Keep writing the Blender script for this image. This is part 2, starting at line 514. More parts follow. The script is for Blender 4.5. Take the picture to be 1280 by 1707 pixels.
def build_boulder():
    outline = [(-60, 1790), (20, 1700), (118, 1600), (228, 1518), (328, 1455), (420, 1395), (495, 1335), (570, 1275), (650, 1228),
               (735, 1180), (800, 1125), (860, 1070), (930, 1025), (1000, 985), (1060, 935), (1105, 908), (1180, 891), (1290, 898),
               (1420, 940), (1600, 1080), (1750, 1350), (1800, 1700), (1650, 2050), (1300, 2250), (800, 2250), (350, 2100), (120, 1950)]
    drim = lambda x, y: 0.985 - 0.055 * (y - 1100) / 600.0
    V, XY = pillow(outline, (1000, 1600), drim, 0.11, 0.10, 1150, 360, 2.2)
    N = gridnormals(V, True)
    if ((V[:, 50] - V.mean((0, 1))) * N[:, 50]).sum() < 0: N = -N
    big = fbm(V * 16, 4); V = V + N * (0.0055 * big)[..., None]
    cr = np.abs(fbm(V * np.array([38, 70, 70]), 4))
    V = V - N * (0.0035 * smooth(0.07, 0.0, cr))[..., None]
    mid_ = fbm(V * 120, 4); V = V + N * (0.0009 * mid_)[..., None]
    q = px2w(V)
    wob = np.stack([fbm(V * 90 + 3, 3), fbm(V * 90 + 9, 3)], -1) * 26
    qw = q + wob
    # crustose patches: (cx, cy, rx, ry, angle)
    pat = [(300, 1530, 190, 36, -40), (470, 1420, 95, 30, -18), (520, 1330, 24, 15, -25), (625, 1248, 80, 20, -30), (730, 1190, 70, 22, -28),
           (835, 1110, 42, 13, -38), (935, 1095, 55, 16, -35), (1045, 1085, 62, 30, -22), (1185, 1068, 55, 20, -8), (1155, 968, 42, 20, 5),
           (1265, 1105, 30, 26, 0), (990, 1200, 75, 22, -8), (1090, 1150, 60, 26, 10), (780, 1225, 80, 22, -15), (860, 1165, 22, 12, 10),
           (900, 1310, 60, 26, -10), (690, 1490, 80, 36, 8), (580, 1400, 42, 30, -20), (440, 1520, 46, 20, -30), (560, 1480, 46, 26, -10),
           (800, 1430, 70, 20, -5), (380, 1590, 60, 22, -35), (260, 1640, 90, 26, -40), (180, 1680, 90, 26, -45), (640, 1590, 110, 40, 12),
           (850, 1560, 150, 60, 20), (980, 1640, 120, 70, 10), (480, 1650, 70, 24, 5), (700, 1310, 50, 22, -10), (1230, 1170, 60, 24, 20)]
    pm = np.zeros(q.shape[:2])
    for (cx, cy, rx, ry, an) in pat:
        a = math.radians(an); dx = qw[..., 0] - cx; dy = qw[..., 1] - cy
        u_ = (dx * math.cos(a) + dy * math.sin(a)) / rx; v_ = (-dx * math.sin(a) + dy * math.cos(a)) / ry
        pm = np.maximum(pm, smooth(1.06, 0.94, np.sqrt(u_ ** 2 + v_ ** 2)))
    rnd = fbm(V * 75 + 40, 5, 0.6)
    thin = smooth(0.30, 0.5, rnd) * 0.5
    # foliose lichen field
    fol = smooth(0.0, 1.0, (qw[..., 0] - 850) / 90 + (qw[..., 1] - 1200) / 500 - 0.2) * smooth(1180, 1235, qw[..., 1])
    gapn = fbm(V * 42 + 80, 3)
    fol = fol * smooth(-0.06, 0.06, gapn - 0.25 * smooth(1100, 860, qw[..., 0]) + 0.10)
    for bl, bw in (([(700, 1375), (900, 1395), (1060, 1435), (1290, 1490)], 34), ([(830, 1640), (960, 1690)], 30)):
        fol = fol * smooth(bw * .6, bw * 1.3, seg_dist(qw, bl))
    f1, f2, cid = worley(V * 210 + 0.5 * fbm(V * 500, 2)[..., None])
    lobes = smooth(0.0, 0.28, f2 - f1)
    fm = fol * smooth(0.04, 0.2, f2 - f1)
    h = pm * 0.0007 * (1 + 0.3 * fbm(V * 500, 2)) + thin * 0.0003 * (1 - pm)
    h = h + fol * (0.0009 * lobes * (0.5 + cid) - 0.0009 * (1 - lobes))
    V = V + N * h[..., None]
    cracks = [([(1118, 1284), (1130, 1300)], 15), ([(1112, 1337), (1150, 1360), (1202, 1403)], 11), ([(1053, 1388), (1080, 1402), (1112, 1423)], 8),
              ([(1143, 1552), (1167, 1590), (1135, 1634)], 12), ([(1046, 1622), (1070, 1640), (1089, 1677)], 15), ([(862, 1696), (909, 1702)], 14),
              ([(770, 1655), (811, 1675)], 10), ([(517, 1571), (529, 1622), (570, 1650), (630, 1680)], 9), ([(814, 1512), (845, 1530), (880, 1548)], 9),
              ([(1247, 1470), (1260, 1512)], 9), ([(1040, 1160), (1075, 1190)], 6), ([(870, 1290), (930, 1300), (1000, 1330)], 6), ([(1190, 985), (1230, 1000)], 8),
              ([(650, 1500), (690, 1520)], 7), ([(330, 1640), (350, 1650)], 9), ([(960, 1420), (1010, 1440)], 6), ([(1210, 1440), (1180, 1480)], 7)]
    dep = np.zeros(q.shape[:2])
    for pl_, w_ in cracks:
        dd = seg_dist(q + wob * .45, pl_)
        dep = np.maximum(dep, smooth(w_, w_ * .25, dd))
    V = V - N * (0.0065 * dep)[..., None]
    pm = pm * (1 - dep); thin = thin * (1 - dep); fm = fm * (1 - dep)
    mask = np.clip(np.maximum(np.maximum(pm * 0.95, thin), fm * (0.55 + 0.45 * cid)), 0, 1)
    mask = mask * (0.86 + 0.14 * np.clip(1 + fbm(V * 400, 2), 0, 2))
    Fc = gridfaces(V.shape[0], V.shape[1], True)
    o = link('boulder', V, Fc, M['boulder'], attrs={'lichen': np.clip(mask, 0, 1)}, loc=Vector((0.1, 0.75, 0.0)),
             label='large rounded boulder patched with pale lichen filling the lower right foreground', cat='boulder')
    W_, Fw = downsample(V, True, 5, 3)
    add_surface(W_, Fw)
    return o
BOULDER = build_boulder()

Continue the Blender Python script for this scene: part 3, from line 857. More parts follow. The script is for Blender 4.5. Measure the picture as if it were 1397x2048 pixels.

The problem: Which lines include the word "follow"? Copy every one of them.

Output of the task:
Keep writing the Blender script for this image. This is part 2, starting at line 514. More parts follow. The script is for Blender 4.5. Take the picture to be 1280 by 1707 pixels.
Continue the Blender Python script for this scene: part 3, from line 857. More parts follow. The script is for Blender 4.5. Measure the picture as if it were 1397x2048 pixels.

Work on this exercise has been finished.